Gun control activist Shannon Watts tweeted the Ogles’s Christmas photo in the hours after Monday’s massacre.
“THIS is last year’s Christmas card from Tennessee Rep. Andy Ogles, a Republican who represents the district that Covenant School is in [sic] Nashville,” Ms Watts wrote.
In response to the shooting, Mr Ogles released a statement saying he and his family are “devastated by the tragedy that took place at The Covenant school” and send their “thoughts and prayers” to the victims’ families.
“As a father of three, I am utterly heartbroken by this senseless act of violence,” Mr Ogles said.

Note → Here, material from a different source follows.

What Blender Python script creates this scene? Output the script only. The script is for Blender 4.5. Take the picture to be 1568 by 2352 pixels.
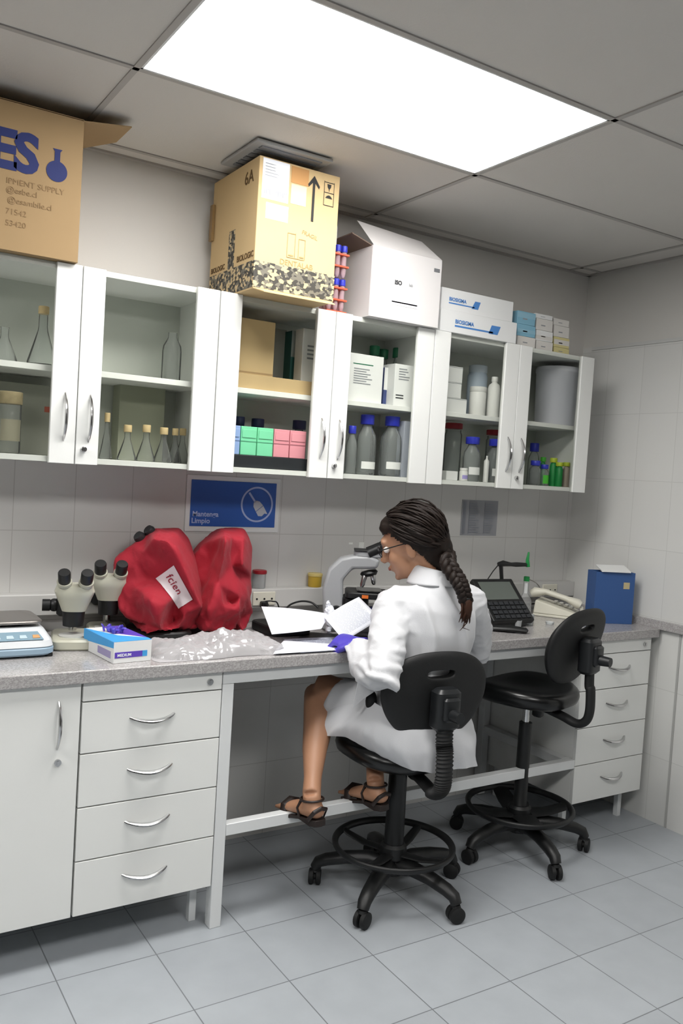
import bpy, bmesh, math, random
from mathutils import Vector, Matrix, Euler, noise
random.seed(7)
PI = math.pi
SC = bpy.context.scene
COL = SC.collection
for o in list(bpy.data.objects): bpy.data.objects.remove(o)

# ------------------------------------------------------------------ camera
CP = Vector((-.4676, -3.0489, 1.5137))
YAW, PIT, ROL, FPX = .5655, -.0471, .0618, 1948.76
FW = Vector((math.sin(YAW)*math.cos(PIT), math.cos(YAW)*math.cos(PIT), math.sin(PIT)))
_r = Vector((math.cos(YAW), -math.sin(YAW), 0)); _u = _r.cross(FW)
RT = _r*math.cos(ROL)+_u*math.sin(ROL); UP = -_r*math.sin(ROL)+_u*math.cos(ROL)
cam = bpy.data.cameras.new('camera'); camo = bpy.data.objects.new('camera', cam); COL.objects.link(camo)
camo.matrix_world = Matrix(((RT.x, UP.x, -FW.x, CP.x), (RT.y, UP.y, -FW.y, CP.y), (RT.z, UP.z, -FW.z, CP.z), (0, 0, 0, 1)))
cam.sensor_fit = 'VERTICAL'; cam.sensor_height = 36; cam.sensor_width = 24; cam.lens = 36*FPX/2352
cam.clip_start = .05
SC.camera = camo
# ------------------------------------------------------------------ world, exposure
w = bpy.data.worlds.new('world'); SC.world = w; w.use_nodes = True
w.node_tree.nodes['Background'].inputs[0].default_value = (.8, .85, 1, 1)
w.node_tree.nodes['Background'].inputs[1].default_value = .3
SC.view_settings.view_transform = 'Standard'; SC.view_settings.look = 'None'
SC.view_settings.gamma = 1; SC.view_settings.use_curve_mapping = False
SC.view_settings.exposure = 1.22
PANEL = 7.5          # strength of the ceiling light panels

# ------------------------------------------------------------------ measuring helpers
def at(px, py, ax, val):
    d = FW+RT*((px-784)/FPX)-UP*((py-1176)/FPX)
    i = 'xyz'.index(ax); return CP+d*((val-CP[i])/d[i])
def X_at(px, y, z):
    k = (px-784)/FPX; V = RT-FW*k
    return CP.x-((y-CP.y)*V.y+(z-CP.z)*V.z)/V.x
def Z_at(py, x, y):
    k = -(py-1176)/FPX; V = UP-FW*k
    return CP.z-((x-CP.x)*V.x+(y-CP.y)*V.y)/V.z
# ------------------------------------------------------------------ materials
def lin(c): return tuple((v/12.92 if v <= .04045 else ((v+.055)/1.055)**2.4) for v in c)
def hexc(h): return lin(tuple(int(h[i:i+2], 16)/255 for i in (0, 2, 4)))
MATS = {}
def mat(name, col, rough=.5, metal=0, var=0, scale=20, bump=0, bscale=60, emit=0, spec=.5, sheen=0, coat=0, trans=0):
    if name in MATS: return MATS[name]
    m = bpy.data.materials.new(name); m.use_nodes = True; nt = m.node_tree; b = nt.nodes['Principled BSDF']
    c = hexc(col) if isinstance(col, str) else col
    b.inputs['Base Color'].default_value = (*c, 1); b.inputs['Roughness'].default_value = rough
    b.inputs['Metallic'].default_value = metal; b.inputs['Specular IOR Level'].default_value = spec
    b.inputs['Sheen Weight'].default_value = sheen; b.inputs['Coat Weight'].default_value = coat
    b.inputs['Transmission Weight'].default_value = trans
    tc = nt.nodes.new('ShaderNodeTexCoord')
    if var:
        n = nt.nodes.new('ShaderNodeTexNoise'); n.inputs['Scale'].default_value = scale; n.inputs['Detail'].default_value = 5
        nt.links.new(tc.outputs['Object'], n.inputs['Vector'])
        mx = nt.nodes.new('ShaderNodeMix'); mx.data_type = 'RGBA'
        mx.inputs['A'].default_value = (*[max(0, v*(1-var)) for v in c], 1); mx.inputs['B'].default_value = (*[min(1, v*(1+var)) for v in c], 1)
        nt.links.new(n.outputs['Fac'], mx.inputs['Factor']); nt.links.new(mx.outputs['Result'], b.inputs['Base Color'])
    if bump:
        n2 = nt.nodes.new('ShaderNodeTexNoise'); n2.inputs['Scale'].default_value = bscale; n2.inputs['Detail'].default_value = 4
        nt.links.new(tc.outputs['Object'], n2.inputs['Vector'])
        bp = nt.nodes.new('ShaderNodeBump'); bp.inputs['Strength'].default_value = bump; bp.inputs['Distance'].default_value = .01
        nt.links.new(n2.outputs['Fac'], bp.inputs['Height']); nt.links.new(bp.outputs['Normal'], b.inputs['Normal'])
    if emit:
        b.inputs['Emission Color'].default_value = (*c, 1); b.inputs['Emission Strength'].default_value = emit
    MATS[name] = m; return m
def glassm(name, tint, gloss=.12, rough=.02, milk=0, milkcol=(1, 1, 1)):
    """thin glass or clear plastic: mostly transparent, fresnel gloss, optionally a milky diffuse share"""
    if name in MATS: return MATS[name]
    m = bpy.data.materials.new(name); m.use_nodes = True; nt = m.node_tree
    for n in list(nt.nodes): nt.nodes.remove(n)
    out = nt.nodes.new('ShaderNodeOutputMaterial')
    t = nt.nodes.new('ShaderNodeBsdfTransparent'); t.inputs[0].default_value = (*tint, 1)
    g = nt.nodes.new('ShaderNodeBsdfGlossy'); g.inputs['Roughness'].default_value = rough
    f = nt.nodes.new('ShaderNodeLayerWeight'); f.inputs['Blend'].default_value = gloss
    mx = nt.nodes.new('ShaderNodeMixShader')
    nt.links.new(f.outputs['Fresnel'], mx.inputs[0]); nt.links.new(t.outputs[0], mx.inputs[1]); nt.links.new(g.outputs[0], mx.inputs[2])
    last = mx
    if milk:
        d = nt.nodes.new('ShaderNodeBsdfDiffuse'); d.inputs[0].default_value = (*milkcol, 1)
        m2 = nt.nodes.new('ShaderNodeMixShader'); m2.inputs[0].default_value = milk
        nt.links.new(mx.outputs[0], m2.inputs[1]); nt.links.new(d.outputs[0], m2.inputs[2]); last = m2
    nt.links.new(last.outputs[0], out.inputs[0]); MATS[name] = m; return m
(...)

But gun activists continued to criticise Mr Ogles for posing with firearms while expressing devastation for the victims and their families.
Fred Guttenberg, a gun control activist whose 14-year-old daughter was killed during the 2018 Stoneman Douglas High School shooting in Florida wrote: “The tragedy of the latest mass shooting is listening to Tennessee politicians who refuse to call it a shooting but who engaged in behaviour that caused this to be more likely when they glorify guns.”
Twitter user Treat tweeted, “I don’t think he is the best example of a role model.”
The Independent has reached out to Mr Ogles’s office for comment.
The shooting unfolded just after 10am on Monday morning when accused shooter Audrey Hale allegedly drove to the elementary school heavily armed.
There, Hale – a 28-year-old former student at the christian school – broke into the school building by shooting through the glass side doors and climbing inside.
Once inside, the shooter stalked the corridors, killing the six victims.
Responding officers fatally shot the assailant at 10.27am – 14 minutes after the first 911 call reporting an active shooter came in at 10.13am.
Six victims were killed in the shooting including three staff members Katherine Koonce, Cynthia Peak and Mike Hill.
Three students Evelyn Dieckhaus, Hallie Scruggs and William Kinney, all aged nine, also died in the attack.
Police have identified the suspected shooter by their name at birth; Hale reportedly was a transgender man who used he/him pronouns, though law enforcement officials initially described the suspect as a woman in the aftermath of the shooting. Police did not provide another name but on the suspect’s social media accounts they refer to themselves as Aiden.
Metro Nashville Police Chief John Drake said Hale does not have any previous criminal record. Chief Drake said police found a “manifesto” and map of the school grounds at Hale’s residence.